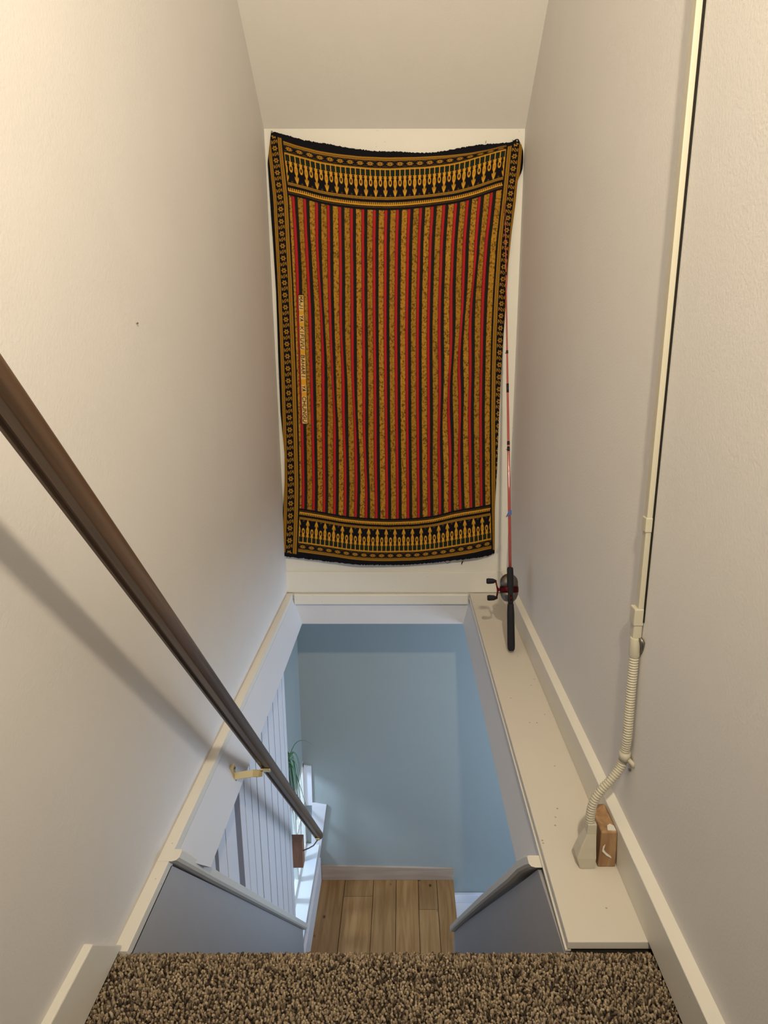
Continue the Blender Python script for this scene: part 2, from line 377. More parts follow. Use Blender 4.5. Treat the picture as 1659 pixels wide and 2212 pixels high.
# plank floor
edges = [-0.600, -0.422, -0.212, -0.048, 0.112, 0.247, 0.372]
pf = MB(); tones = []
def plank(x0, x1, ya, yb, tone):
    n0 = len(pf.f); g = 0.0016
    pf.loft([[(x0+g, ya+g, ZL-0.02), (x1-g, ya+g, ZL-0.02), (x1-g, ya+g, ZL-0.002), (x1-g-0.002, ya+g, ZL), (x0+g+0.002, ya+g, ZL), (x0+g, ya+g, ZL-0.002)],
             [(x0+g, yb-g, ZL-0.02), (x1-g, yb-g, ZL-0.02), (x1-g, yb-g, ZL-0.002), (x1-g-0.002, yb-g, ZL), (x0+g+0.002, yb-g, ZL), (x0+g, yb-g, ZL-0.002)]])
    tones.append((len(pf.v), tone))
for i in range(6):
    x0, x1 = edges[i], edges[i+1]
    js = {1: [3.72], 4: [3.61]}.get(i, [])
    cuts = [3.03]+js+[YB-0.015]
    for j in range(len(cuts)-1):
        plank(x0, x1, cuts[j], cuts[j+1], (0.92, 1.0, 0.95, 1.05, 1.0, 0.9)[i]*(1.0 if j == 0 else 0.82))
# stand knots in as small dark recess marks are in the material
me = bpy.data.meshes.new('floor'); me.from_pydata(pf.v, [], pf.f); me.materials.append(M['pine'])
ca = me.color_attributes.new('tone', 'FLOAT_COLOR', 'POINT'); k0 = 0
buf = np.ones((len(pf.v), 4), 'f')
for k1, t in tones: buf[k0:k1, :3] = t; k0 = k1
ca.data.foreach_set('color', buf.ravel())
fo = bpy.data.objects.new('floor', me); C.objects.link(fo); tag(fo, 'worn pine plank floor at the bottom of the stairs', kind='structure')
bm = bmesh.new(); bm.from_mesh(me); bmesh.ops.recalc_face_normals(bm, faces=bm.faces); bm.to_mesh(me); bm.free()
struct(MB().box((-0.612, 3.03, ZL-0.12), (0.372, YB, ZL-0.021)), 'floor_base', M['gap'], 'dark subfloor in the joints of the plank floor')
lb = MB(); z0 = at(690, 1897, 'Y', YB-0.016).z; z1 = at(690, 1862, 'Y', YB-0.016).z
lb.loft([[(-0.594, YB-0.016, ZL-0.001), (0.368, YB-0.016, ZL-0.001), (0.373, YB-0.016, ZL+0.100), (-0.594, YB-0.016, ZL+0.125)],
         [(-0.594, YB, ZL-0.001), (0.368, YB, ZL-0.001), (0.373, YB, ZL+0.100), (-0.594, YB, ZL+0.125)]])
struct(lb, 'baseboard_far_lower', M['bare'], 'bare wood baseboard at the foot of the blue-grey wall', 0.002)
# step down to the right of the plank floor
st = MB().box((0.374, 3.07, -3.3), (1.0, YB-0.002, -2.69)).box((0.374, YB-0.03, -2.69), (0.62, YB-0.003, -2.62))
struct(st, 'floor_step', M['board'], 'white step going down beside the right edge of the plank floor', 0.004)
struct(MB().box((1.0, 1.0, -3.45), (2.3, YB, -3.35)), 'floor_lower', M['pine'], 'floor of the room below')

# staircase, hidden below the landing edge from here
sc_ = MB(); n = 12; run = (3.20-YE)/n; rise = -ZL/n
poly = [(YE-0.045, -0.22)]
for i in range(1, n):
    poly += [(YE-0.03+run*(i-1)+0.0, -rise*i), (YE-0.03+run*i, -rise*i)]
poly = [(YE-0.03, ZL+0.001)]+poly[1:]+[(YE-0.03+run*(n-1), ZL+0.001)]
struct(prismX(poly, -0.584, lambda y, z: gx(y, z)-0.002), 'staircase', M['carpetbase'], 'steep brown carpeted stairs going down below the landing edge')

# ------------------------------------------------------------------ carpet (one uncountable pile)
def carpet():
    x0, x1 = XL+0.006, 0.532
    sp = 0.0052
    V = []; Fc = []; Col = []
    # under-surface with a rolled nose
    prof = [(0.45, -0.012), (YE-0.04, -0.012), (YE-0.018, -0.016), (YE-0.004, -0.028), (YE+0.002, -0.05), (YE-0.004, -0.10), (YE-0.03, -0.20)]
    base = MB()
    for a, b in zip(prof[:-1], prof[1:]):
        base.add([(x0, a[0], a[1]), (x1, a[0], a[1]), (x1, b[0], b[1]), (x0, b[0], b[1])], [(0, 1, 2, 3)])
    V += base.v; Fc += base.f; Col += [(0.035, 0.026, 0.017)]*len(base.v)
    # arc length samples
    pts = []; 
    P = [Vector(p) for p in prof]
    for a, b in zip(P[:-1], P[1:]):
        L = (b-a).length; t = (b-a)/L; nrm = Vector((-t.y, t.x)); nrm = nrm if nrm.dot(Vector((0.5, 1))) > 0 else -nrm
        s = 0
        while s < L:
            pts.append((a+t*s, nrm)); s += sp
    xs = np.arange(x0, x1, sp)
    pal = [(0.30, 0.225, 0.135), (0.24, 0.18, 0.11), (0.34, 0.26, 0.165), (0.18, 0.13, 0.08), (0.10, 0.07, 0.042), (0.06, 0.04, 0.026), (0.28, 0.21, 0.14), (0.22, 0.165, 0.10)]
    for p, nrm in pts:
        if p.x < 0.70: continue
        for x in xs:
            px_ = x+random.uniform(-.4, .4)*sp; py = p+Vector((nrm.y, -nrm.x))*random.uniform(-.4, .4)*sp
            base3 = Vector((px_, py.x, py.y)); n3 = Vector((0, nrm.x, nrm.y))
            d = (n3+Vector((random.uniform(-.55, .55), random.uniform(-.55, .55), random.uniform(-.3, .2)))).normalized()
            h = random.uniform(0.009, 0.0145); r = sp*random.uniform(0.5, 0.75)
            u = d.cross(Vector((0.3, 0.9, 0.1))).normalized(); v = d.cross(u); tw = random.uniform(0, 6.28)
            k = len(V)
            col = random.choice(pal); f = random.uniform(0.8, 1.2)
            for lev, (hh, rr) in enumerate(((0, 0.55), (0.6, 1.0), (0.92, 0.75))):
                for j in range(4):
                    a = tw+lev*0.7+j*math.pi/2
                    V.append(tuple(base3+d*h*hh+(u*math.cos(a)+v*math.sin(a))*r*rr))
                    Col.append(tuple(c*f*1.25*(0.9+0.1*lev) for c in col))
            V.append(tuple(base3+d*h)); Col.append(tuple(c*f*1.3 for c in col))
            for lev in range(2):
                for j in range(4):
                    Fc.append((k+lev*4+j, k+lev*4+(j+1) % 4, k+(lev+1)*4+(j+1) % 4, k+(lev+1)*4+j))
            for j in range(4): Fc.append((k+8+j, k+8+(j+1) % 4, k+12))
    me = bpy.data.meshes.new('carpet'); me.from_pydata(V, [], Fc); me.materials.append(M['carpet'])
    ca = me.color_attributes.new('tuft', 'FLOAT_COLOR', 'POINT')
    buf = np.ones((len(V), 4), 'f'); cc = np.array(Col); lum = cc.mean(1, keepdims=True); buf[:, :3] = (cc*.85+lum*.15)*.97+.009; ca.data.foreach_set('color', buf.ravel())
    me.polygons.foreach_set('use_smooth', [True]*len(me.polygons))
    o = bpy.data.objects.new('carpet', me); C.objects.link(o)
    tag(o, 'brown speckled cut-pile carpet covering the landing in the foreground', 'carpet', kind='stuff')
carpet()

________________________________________

Repeat the data exactly in full, omitting its pictures.

Continue the Blender Python script for this scene: part 2, from line 377. More parts follow. Use Blender 4.5. Treat the picture as 1659 pixels wide and 2212 pixels high.
# plank floor
edges = [-0.600, -0.422, -0.212, -0.048, 0.112, 0.247, 0.372]
pf = MB(); tones = []
def plank(x0, x1, ya, yb, tone):
    n0 = len(pf.f); g = 0.0016
    pf.loft([[(x0+g, ya+g, ZL-0.02), (x1-g, ya+g, ZL-0.02), (x1-g, ya+g, ZL-0.002), (x1-g-0.002, ya+g, ZL), (x0+g+0.002, ya+g, ZL), (x0+g, ya+g, ZL-0.002)],
             [(x0+g, yb-g, ZL-0.02), (x1-g, yb-g, ZL-0.02), (x1-g, yb-g, ZL-0.002), (x1-g-0.002, yb-g, ZL), (x0+g+0.002, yb-g, ZL), (x0+g, yb-g, ZL-0.002)]])
    tones.append((len(pf.v), tone))
for i in range(6):
    x0, x1 = edges[i], edges[i+1]
    js = {1: [3.72], 4: [3.61]}.get(i, [])
    cuts = [3.03]+js+[YB-0.015]
    for j in range(len(cuts)-1):
        plank(x0, x1, cuts[j], cuts[j+1], (0.92, 1.0, 0.95, 1.05, 1.0, 0.9)[i]*(1.0 if j == 0 else 0.82))
# stand knots in as small dark recess marks are in the material
me = bpy.data.meshes.new('floor'); me.from_pydata(pf.v, [], pf.f); me.materials.append(M['pine'])
ca = me.color_attributes.new('tone', 'FLOAT_COLOR', 'POINT'); k0 = 0
buf = np.ones((len(pf.v), 4), 'f')
for k1, t in tones: buf[k0:k1, :3] = t; k0 = k1
ca.data.foreach_set('color', buf.ravel())
fo = bpy.data.objects.new('floor', me); C.objects.link(fo); tag(fo, 'worn pine plank floor at the bottom of the stairs', kind='structure')
bm = bmesh.new(); bm.from_mesh(me); bmesh.ops.recalc_face_normals(bm, faces=bm.faces); bm.to_mesh(me); bm.free()
struct(MB().box((-0.612, 3.03, ZL-0.12), (0.372, YB, ZL-0.021)), 'floor_base', M['gap'], 'dark subfloor in the joints of the plank floor')
lb = MB(); z0 = at(690, 1897, 'Y', YB-0.016).z; z1 = at(690, 1862, 'Y', YB-0.016).z
lb.loft([[(-0.594, YB-0.016, ZL-0.001), (0.368, YB-0.016, ZL-0.001), (0.373, YB-0.016, ZL+0.100), (-0.594, YB-0.016, ZL+0.125)],
         [(-0.594, YB, ZL-0.001), (0.368, YB, ZL-0.001), (0.373, YB, ZL+0.100), (-0.594, YB, ZL+0.125)]])
struct(lb, 'baseboard_far_lower', M['bare'], 'bare wood baseboard at the foot of the blue-grey wall', 0.002)
# step down to the right of the plank floor
st = MB().box((0.374, 3.07, -3.3), (1.0, YB-0.002, -2.69)).box((0.374, YB-0.03, -2.69), (0.62, YB-0.003, -2.62))
struct(st, 'floor_step', M['board'], 'white step going down beside the right edge of the plank floor', 0.004)
struct(MB().box((1.0, 1.0, -3.45), (2.3, YB, -3.35)), 'floor_lower', M['pine'], 'floor of the room below')

# staircase, hidden below the landing edge from here
sc_ = MB(); n = 12; run = (3.20-YE)/n; rise = -ZL/n
poly = [(YE-0.045, -0.22)]
for i in range(1, n):
    poly += [(YE-0.03+run*(i-1)+0.0, -rise*i), (YE-0.03+run*i, -rise*i)]
poly = [(YE-0.03, ZL+0.001)]+poly[1:]+[(YE-0.03+run*(n-1), ZL+0.001)]
struct(prismX(poly, -0.584, lambda y, z: gx(y, z)-0.002), 'staircase', M['carpetbase'], 'steep brown carpeted stairs going down below the landing edge')

# ------------------------------------------------------------------ carpet (one uncountable pile)
def carpet():
    x0, x1 = XL+0.006, 0.532
    sp = 0.0052
    V = []; Fc = []; Col = []
    # under-surface with a rolled nose
    prof = [(0.45, -0.012), (YE-0.04, -0.012), (YE-0.018, -0.016), (YE-0.004, -0.028), (YE+0.002, -0.05), (YE-0.004, -0.10), (YE-0.03, -0.20)]
    base = MB()
    for a, b in zip(prof[:-1], prof[1:]):
        base.add([(x0, a[0], a[1]), (x1, a[0], a[1]), (x1, b[0], b[1]), (x0, b[0], b[1])], [(0, 1, 2, 3)])
    V += base.v; Fc += base.f; Col += [(0.035, 0.026, 0.017)]*len(base.v)
    # arc length samples
    pts = []; 
    P = [Vector(p) for p in prof]
    for a, b in zip(P[:-1], P[1:]):
        L = (b-a).length; t = (b-a)/L; nrm = Vector((-t.y, t.x)); nrm = nrm if nrm.dot(Vector((0.5, 1))) > 0 else -nrm
        s = 0
        while s < L:
            pts.append((a+t*s, nrm)); s += sp
    xs = np.arange(x0, x1, sp)
    pal = [(0.30, 0.225, 0.135), (0.24, 0.18, 0.11), (0.34, 0.26, 0.165), (0.18, 0.13, 0.08), (0.10, 0.07, 0.042), (0.06, 0.04, 0.026), (0.28, 0.21, 0.14), (0.22, 0.165, 0.10)]
    for p, nrm in pts:
        if p.x < 0.70: continue
        for x in xs:
            px_ = x+random.uniform(-.4, .4)*sp; py = p+Vector((nrm.y, -nrm.x))*random.uniform(-.4, .4)*sp
            base3 = Vector((px_, py.x, py.y)); n3 = Vector((0, nrm.x, nrm.y))
            d = (n3+Vector((random.uniform(-.55, .55), random.uniform(-.55, .55), random.uniform(-.3, .2)))).normalized()
            h = random.uniform(0.009, 0.0145); r = sp*random.uniform(0.5, 0.75)
            u = d.cross(Vector((0.3, 0.9, 0.1))).normalized(); v = d.cross(u); tw = random.uniform(0, 6.28)
            k = len(V)
            col = random.choice(pal); f = random.uniform(0.8, 1.2)
            for lev, (hh, rr) in enumerate(((0, 0.55), (0.6, 1.0), (0.92, 0.75))):
                for j in range(4):
                    a = tw+lev*0.7+j*math.pi/2
                    V.append(tuple(base3+d*h*hh+(u*math.cos(a)+v*math.sin(a))*r*rr))
                    Col.append(tuple(c*f*1.25*(0.9+0.1*lev) for c in col))
            V.append(tuple(base3+d*h)); Col.append(tuple(c*f*1.3 for c in col))
            for lev in range(2):
                for j in range(4):
                    Fc.append((k+lev*4+j, k+lev*4+(j+1) % 4, k+(lev+1)*4+(j+1) % 4, k+(lev+1)*4+j))
            for j in range(4): Fc.append((k+8+j, k+8+(j+1) % 4, k+12))
    me = bpy.data.meshes.new('carpet'); me.from_pydata(V, [], Fc); me.materials.append(M['carpet'])
    ca = me.color_attributes.new('tuft', 'FLOAT_COLOR', 'POINT')
    buf = np.ones((len(V), 4), 'f'); cc = np.array(Col); lum = cc.mean(1, keepdims=True); buf[:, :3] = (cc*.85+lum*.15)*.97+.009; ca.data.foreach_set('color', buf.ravel())
    me.polygons.foreach_set('use_smooth', [True]*len(me.polygons))
    o = bpy.data.objects.new('carpet', me); C.objects.link(o)
    tag(o, 'brown speckled cut-pile carpet covering the landing in the foreground', 'carpet', kind='stuff')
carpet()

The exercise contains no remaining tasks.